Data listing:
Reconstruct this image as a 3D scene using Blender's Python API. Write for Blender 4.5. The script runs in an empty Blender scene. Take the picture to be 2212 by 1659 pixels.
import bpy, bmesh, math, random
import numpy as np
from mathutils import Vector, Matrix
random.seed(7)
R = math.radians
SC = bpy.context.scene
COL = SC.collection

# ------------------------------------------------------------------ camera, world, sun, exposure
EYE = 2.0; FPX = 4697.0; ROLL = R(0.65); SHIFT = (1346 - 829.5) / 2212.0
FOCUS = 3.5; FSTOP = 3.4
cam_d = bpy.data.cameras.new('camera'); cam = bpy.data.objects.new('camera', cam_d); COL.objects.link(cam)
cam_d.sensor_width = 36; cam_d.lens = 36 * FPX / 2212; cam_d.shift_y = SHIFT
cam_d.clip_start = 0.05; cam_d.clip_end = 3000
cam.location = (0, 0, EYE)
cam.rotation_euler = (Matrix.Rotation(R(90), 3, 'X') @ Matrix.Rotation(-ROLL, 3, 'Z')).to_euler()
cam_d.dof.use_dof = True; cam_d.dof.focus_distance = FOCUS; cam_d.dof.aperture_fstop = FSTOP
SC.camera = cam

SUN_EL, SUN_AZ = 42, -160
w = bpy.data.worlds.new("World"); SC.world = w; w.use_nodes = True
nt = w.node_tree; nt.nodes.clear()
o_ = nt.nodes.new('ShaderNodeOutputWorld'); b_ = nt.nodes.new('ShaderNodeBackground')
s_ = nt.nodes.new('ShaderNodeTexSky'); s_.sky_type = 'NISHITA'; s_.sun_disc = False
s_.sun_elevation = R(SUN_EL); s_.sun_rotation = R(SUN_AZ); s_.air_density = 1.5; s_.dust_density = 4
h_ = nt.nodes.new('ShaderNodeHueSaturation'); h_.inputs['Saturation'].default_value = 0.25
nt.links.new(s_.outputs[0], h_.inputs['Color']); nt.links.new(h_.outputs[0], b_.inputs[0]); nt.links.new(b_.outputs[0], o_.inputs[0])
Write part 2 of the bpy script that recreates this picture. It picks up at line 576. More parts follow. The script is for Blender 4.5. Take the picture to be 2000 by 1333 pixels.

INSTRUCTIONS TO FOLLOW: Extract each line from the entries above that contains the string "Take".

EXERCISE RESULT:
Reconstruct this image as a 3D scene using Blender's Python API. Write for Blender 4.5. The script runs in an empty Blender scene. Take the picture to be 2212 by 1659 pixels.
Write part 2 of the bpy script that recreates this picture. It picks up at line 576. More parts follow. The script is for Blender 4.5. Take the picture to be 2000 by 1333 pixels.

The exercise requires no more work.